Identify all lines in the data containing the string "cell". Copy them out.

> [Provided material]
******************************
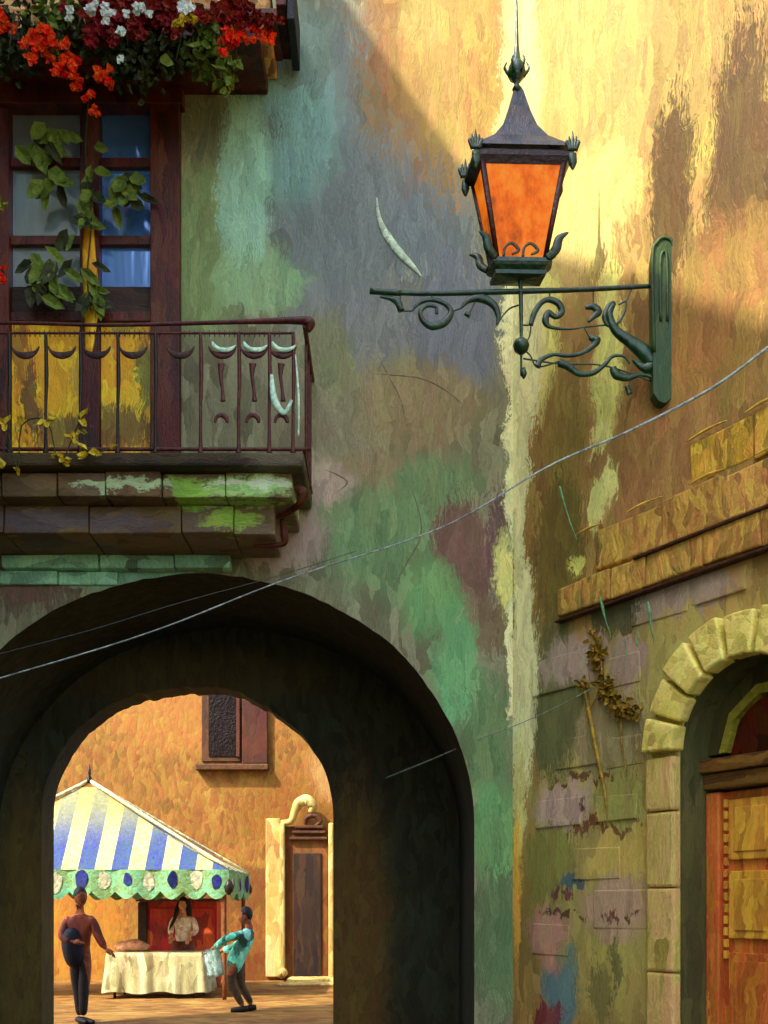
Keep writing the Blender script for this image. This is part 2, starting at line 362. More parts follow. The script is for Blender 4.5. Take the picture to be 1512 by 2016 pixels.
# balcony -----------------------------------------------------------
SLAB = B()
box(SLAB, -4.4, -.64, -.92, -.002, 5.09, 5.2, 0, .02, .006)
BALC = obj('balcony', SLAB, brushy('dark_balcony_boards', [(34,30,26),(62,50,32),(84,64,40)], gain=1.3, cell=(1.5,8,14), streak=(3,60,90), bump=.6,
    patches=[(-.85,5.1,.3,.12,(104,98,84))]), HOUSE)
stone_green = brushy('green_lit_stone_courses', [(84,66,48),(106,86,60),(92,80,78)], gain=1.8, cell=(3,6,9), streak=(4,60,70), bump=.7, patches=[
    (-1.15,4.98,.45,.10,(156,196,126)), (-1.55,4.98,.16,.10,(130,176,70)), (-.95,5.0,.2,.05,(196,230,196)), (-1.25,5.03,.2,.03,(206,236,200)), (-2.1,5.0,.4,.035,(170,196,160)), (-1.3,4.76,.2,.08,(140,170,70)), (-2.6,4.76,.8,.08,(86,76,86)), (-.75,4.7,.2,.2,(140,118,112))])  # mint and lime patches are highlights painted on the stones
def course(x0, x1, y, za, zb, mat, wmin=.3, wmax=.6):
    bm = B(); x = x0
    while x < x1-.12:
        e = min(x1, x+random.uniform(wmin, wmax))
        if x1-e < .15: e = x1
        box(bm, x+.004, e-.004, y+random.uniform(-.015,.015), -.002, za, zb, 0, .012, .006); x = e
    return obj('corbel_course', bm, mat, BALC)
course(-4.4, -.74, -.80, 4.89, 5.088, stone_green)
course(-4.4, -.90, -.62, 4.66, 4.887, stone_green, .4, .8)
turq = brushy('turquoise_washed_stone', [(82,108,96),(120,170,154),(140,190,172)], gain=2.0, cell=(4,6,9), bump=.7)
course(-3.35, -1.34, -.12, 4.54, 4.657, turq, .3, .9)
course(-3.45, -2.35, -.05, 4.42, 4.538, turq, .3, .6)
# brown brackets painted under the right end
bm = B()
tube(bm, [(-.72,-.7,5.0),(-.66,-.7,4.96),(-.70,-.66,4.88),(-.86,-.5,4.85),(-1.1,-.45,4.84)], [.03,.045,.03,.02,.01])
tube(bm, [(-.86,-.44,4.84),(-.84,-.44,4.72),(-.86,-.42,4.64),(-1.1,-.42,4.62)], [.02,.035,.025,.015])
obj('bracket', bm, brownwood_m, BALC)
RY = -.86; Zr = lambda py: 1.6+(1780-py)*(D+RY)/2000; Xr = lambda px: (px-756)/2000*(D+RY)
bm = B(); tube(bm, [(-4.4,RY,Zr(640)),(-3,RY,Zr(636)),(-2.2,RY,Zr(640)),(-1.2,RY,Zr(634)),(Xr(585),RY,Zr(631)),(Xr(610),RY,Zr(636)),(Xr(606),RY,Zr(652))], [.012,.014,.014,.018,.03,.045,.02])
tube(bm, [(Xr(600),RY,Zr(640)),(Xr(600),-.4,Zr(640)),(Xr(600),0,Zr(640))], .02)
obj('handrail', bm, railred_m, BALC)
bm = B(); tube(bm, [(-4.4,RY,Zr(656)),(-2,RY,Zr(656)),(Xr(580),RY,Zr(656))], .01); tube(bm, [(-4.4,RY,5.245),(-2,RY,5.245),(Xr(612),RY,5.245)], .016)
tube(bm, [(Xr(598),RY,5.245),(Xr(598),0,5.245)], .014)
for k in range(60):
    x = -3.2+k*.04; 
    if x < Xr(580): tube(bm, [(x,RY,Zr(651)),(x+.004,RY,Zr(663))], .004, seg=5, n=1)
obj('lower_rail', bm, railred_m, BALC)
bal = [(-60,0),(18,0),(90,0),(158,0),(232,0),(306,0),(395,1),(470,1),(530,1),(577,1)]
for px, k in bal:
    x = Xr(px); bm = B()
    tube(bm, [(x,RY,Zr(656)),(x+.006,RY,Zr(740)),(x,RY,Zr(800)),(x,RY,Zr(868)),(x,RY,5.21)], [.013,.017,.012,.014,.026])
    obj('baluster', bm, railred_m if k else railblack_m, BALC)
for k in range(3):
    bm = B(); y = -.62+.24*k; tube(bm, [(Xr(598),y,Zr(645)),(Xr(598),y,5.21)], .012); obj('baluster', bm, railred_m, BALC)
for px, k in ((50,0),(122,0),(190,0),(262,0),(355,0),(438,1),(500,1),(556,1)):
    bm = B(); cx, cz = Xr(px), Zr(676)
    r = .115
    arc = [(cx+r*math.cos(a), RY, cz+r*.85*math.sin(a)) for a in [math.pi+.25+(math.pi-.5)*i/6 for i in range(7)]]
    tube(bm, arc, [.005,.012,.024,.03,.026,.014,.005], flat=.5)
    obj('crescent_ornament', bm, brushy('dull_purple_iron',[(56,36,40),(84,60,58)],gain=1.2,cell=(20,20,20)) if not k else railred_m, BALC)
    if k:
        bm = B(); arc = [(cx+.02+(r-.015)*math.cos(a), RY-.02, cz+.012+(r-.02)*.8*math.sin(a)) for a in [math.pi+.1+(math.pi-.6)*i/6 for i in range(7)]]
        tube(bm, arc, [.005,.018,.017,.02,.02,.014,.004], flat=.5); obj('crescent_highlight', bm, railpale_m, BALC, label='pale turquoise highlight drawn on the crescent')  # raised pale strip imitates the glint on each crescent
        bm = B(); tube(bm, [(cx-.01,RY,Zr(716)),(cx-.015,RY,Zr(740)),(cx,RY,Zr(770)),(cx+.005,RY,Zr(790))], [.03,.015,.012,.022], flat=.5)
        arc = [(cx-.01+.05*math.cos(a), RY, Zr(832)+.06*math.sin(a)) for a in [math.pi*i/5 for i in range(6)]]
        tube(bm, arc, [.012,.02,.022,.018,.014,.01], flat=.6); obj('drop_ornament', bm, railred_m, BALC)
bm = B(); tube(bm, [(Xr(535),RY-.02,Zr(740)),(Xr(541),RY-.02,Zr(790)),(Xr(560),RY-.02,Zr(815)),(Xr(575),RY-.02,Zr(790))], [.012,.03,.022,.01], flat=.5)
tube(bm, [(Xr(582),RY-.015,Zr(700)),(Xr(588),RY-.015,Zr(780)),(Xr(588),RY-.015,Zr(860))], [.004,.01,.006], flat=.5)
obj('pale_scroll', bm, railpale_m, BALC)

# upper balcony: ledge over the door --------------------------------
tan_m = brushy('raw_tan_stucco', [(110,80,50),(160,118,74),(196,152,104)], gain=2.0, cell=(8,8,12), bump=.6)
bm = B(); box(bm, -4.4, fx(545), -.50, -.002, fz(158), fz(75), 0, .02, .006)
LEDGE = obj('upper_ledge', bm, tan_m, HOUSE)
bm = B(); box(bm, -4.4, (512-756)/2000*8.42, -.58, -.002, fz(186)-.01, fz(160)-.03, 0, .012, .006); obj('beam', bm, brownwood_m, LEDGE)
bm = B(); box(bm, -1.62, (545-756)/2000*8.4, -.56, -.1, fz(158)+.08, fz(158)+.15, 0, .01)
box(bm, (543-756)/2000*8.4, (563-756)/2000*8.4, -.6, -.05, fz(150)+.1, fz(60), 0, .01)
obj('bracket', bm, brownwood_m, LEDGE)
bm = B(); box(bm, (564-756)/2000*8.4, (580-756)/2000*8.4, -.58, -.05, fz(150), fz(70), 0, .01); obj('end_plate', bm, solid('navy_black_iron', (22,26,40), 1.2), LEDGE)

# ------------------------------------------------------------------ right building
ang = math.atan2(AD.y, AD.x)
SIDE = thing('ochre_house', 'sunlit ochre stucco house on the right with stone string courses and an arched wooden doorway', 'house', (AX.x, AX.y, 0), ang)
DT, DH, DS = 2.50, .59, 2.70     # door: centre, half width, springing
bm = B(); holed_wall(bm, 0, 8, 11.6, 0, .55, arch=(DT, DH, DS, DH), rough=.006)
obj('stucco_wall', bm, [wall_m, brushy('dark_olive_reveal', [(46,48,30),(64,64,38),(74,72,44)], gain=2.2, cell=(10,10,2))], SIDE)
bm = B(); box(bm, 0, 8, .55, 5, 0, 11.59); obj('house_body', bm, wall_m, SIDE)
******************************
> [Solution for this task]
BALC = obj('balcony', SLAB, brushy('dark_balcony_boards', [(34,30,26),(62,50,32),(84,64,40)], gain=1.3, cell=(1.5,8,14), streak=(3,60,90), bump=.6,
stone_green = brushy('green_lit_stone_courses', [(84,66,48),(106,86,60),(92,80,78)], gain=1.8, cell=(3,6,9), streak=(4,60,70), bump=.7, patches=[
turq = brushy('turquoise_washed_stone', [(82,108,96),(120,170,154),(140,190,172)], gain=2.0, cell=(4,6,9), bump=.7)
    obj('crescent_ornament', bm, brushy('dull_purple_iron',[(56,36,40),(84,60,58)],gain=1.2,cell=(20,20,20)) if not k else railred_m, BALC)
tan_m = brushy('raw_tan_stucco', [(110,80,50),(160,118,74),(196,152,104)], gain=2.0, cell=(8,8,12), bump=.6)
obj('stucco_wall', bm, [wall_m, brushy('dark_olive_reveal', [(46,48,30),(64,64,38),(74,72,44)], gain=2.2, cell=(10,10,2))], SIDE)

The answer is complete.